[INFORMATION SUPPLIED start]

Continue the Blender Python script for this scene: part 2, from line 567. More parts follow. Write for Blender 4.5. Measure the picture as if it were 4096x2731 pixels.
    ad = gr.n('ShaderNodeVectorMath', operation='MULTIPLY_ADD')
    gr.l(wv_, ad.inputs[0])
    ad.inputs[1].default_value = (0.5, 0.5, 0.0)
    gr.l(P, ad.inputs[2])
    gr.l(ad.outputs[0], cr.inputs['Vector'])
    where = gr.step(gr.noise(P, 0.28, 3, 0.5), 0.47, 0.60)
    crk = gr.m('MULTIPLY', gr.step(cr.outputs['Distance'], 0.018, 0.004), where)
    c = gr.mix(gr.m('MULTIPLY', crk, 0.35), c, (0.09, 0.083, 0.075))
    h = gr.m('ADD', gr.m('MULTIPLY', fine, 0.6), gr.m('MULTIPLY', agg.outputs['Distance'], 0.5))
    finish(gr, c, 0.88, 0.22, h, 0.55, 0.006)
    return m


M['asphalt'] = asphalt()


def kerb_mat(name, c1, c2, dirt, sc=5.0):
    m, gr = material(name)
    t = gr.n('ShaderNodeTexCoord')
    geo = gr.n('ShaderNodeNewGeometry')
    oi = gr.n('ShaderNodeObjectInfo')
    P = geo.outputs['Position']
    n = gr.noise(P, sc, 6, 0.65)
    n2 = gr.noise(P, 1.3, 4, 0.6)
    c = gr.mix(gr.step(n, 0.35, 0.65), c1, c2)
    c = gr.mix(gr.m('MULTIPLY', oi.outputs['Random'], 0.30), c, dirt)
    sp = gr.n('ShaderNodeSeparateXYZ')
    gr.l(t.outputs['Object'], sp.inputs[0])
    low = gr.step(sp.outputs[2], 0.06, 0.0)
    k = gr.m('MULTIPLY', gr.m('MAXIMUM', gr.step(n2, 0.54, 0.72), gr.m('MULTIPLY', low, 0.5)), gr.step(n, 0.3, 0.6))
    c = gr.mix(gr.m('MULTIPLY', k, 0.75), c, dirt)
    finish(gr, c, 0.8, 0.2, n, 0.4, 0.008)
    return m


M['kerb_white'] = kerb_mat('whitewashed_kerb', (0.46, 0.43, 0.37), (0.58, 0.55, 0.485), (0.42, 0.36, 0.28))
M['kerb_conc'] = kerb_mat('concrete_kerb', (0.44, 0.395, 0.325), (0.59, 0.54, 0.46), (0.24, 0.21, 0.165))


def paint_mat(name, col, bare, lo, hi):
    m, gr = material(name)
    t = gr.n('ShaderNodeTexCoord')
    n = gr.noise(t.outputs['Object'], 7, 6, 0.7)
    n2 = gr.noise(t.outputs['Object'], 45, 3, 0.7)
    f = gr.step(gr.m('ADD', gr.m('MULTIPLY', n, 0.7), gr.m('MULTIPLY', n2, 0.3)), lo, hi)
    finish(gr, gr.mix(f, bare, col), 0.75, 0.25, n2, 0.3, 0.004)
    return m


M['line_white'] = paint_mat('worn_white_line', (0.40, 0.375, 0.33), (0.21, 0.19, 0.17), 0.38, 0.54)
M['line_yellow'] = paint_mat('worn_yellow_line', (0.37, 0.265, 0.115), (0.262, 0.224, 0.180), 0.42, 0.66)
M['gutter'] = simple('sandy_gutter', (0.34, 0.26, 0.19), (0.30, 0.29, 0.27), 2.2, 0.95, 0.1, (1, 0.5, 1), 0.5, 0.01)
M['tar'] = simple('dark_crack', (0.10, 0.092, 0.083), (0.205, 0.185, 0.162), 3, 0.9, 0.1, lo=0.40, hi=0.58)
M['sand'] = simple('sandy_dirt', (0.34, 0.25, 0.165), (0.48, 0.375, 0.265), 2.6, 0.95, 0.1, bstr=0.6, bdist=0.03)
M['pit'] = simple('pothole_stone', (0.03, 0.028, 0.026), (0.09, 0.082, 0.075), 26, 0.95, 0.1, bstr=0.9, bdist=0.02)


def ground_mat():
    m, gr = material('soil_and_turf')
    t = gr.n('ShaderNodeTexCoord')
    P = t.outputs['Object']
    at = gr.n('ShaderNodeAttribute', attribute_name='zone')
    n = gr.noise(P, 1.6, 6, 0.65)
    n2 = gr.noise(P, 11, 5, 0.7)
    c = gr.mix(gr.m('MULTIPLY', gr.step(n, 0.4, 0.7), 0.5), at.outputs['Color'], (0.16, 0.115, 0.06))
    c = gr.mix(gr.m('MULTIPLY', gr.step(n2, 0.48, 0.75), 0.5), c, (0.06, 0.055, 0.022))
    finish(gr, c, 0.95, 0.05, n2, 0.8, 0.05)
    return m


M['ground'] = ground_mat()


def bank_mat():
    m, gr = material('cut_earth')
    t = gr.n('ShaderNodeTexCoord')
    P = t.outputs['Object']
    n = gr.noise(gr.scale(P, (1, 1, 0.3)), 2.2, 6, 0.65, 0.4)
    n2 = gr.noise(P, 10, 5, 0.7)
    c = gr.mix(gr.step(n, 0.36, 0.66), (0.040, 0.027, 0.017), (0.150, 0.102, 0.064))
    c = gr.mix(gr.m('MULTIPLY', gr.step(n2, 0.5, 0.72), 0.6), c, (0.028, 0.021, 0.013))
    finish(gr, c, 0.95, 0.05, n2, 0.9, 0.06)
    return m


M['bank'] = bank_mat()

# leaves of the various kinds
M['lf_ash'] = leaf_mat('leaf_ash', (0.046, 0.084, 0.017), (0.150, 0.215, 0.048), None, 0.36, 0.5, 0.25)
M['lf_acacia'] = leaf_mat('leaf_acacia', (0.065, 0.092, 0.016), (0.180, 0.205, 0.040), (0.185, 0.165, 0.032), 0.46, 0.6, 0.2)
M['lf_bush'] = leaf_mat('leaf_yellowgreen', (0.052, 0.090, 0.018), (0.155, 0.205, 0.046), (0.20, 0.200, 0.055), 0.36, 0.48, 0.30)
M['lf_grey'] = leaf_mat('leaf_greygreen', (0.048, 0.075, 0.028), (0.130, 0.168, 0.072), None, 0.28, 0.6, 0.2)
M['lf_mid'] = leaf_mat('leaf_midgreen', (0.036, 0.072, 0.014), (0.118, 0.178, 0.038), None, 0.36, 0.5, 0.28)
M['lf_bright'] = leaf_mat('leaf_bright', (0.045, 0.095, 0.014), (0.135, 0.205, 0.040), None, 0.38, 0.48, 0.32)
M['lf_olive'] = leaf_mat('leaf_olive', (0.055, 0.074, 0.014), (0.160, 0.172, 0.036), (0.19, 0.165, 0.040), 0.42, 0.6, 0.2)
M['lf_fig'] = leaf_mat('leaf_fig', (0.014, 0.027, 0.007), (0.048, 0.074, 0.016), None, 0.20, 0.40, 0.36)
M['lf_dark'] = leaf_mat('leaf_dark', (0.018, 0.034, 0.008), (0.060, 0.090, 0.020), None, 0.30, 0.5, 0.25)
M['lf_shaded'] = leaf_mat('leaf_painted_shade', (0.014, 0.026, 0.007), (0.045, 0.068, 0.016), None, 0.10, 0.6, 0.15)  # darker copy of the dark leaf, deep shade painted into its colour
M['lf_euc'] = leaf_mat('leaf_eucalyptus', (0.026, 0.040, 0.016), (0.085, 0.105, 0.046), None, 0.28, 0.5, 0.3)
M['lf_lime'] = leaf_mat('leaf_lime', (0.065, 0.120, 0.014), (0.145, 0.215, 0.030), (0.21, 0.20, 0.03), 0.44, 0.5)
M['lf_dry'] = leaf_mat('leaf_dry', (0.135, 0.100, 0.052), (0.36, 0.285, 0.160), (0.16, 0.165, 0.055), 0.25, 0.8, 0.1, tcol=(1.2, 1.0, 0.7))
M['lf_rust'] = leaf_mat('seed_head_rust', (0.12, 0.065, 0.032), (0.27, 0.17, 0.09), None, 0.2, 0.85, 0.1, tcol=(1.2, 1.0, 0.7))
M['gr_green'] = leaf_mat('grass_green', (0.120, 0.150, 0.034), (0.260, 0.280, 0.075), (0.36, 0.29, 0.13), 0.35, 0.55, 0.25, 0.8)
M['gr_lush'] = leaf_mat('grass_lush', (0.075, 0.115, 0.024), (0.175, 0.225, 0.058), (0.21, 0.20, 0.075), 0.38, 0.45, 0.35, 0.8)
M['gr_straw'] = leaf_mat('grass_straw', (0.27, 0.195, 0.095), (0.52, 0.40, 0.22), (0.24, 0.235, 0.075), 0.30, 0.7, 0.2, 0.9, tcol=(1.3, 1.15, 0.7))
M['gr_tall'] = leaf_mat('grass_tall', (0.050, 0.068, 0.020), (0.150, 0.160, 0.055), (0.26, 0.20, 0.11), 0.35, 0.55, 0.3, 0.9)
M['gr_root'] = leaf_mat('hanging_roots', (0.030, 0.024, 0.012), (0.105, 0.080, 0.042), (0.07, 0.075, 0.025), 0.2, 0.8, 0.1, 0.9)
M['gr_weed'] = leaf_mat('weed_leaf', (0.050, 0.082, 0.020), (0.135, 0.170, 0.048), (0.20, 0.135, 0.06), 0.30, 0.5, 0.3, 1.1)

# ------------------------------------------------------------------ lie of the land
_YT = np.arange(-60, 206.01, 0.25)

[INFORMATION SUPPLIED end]

▶ BRIEF: Check each line above for the string "outputs" and show the ones that have it.

▶ TASK OUTPUT:
    gr.l(ad.outputs[0], cr.inputs['Vector'])
    crk = gr.m('MULTIPLY', gr.step(cr.outputs['Distance'], 0.018, 0.004), where)
    h = gr.m('ADD', gr.m('MULTIPLY', fine, 0.6), gr.m('MULTIPLY', agg.outputs['Distance'], 0.5))
    P = geo.outputs['Position']
    c = gr.mix(gr.m('MULTIPLY', oi.outputs['Random'], 0.30), c, dirt)
    gr.l(t.outputs['Object'], sp.inputs[0])
    low = gr.step(sp.outputs[2], 0.06, 0.0)
    n = gr.noise(t.outputs['Object'], 7, 6, 0.7)
    n2 = gr.noise(t.outputs['Object'], 45, 3, 0.7)
    P = t.outputs['Object']
    c = gr.mix(gr.m('MULTIPLY', gr.step(n, 0.4, 0.7), 0.5), at.outputs['Color'], (0.16, 0.115, 0.06))
    P = t.outputs['Object']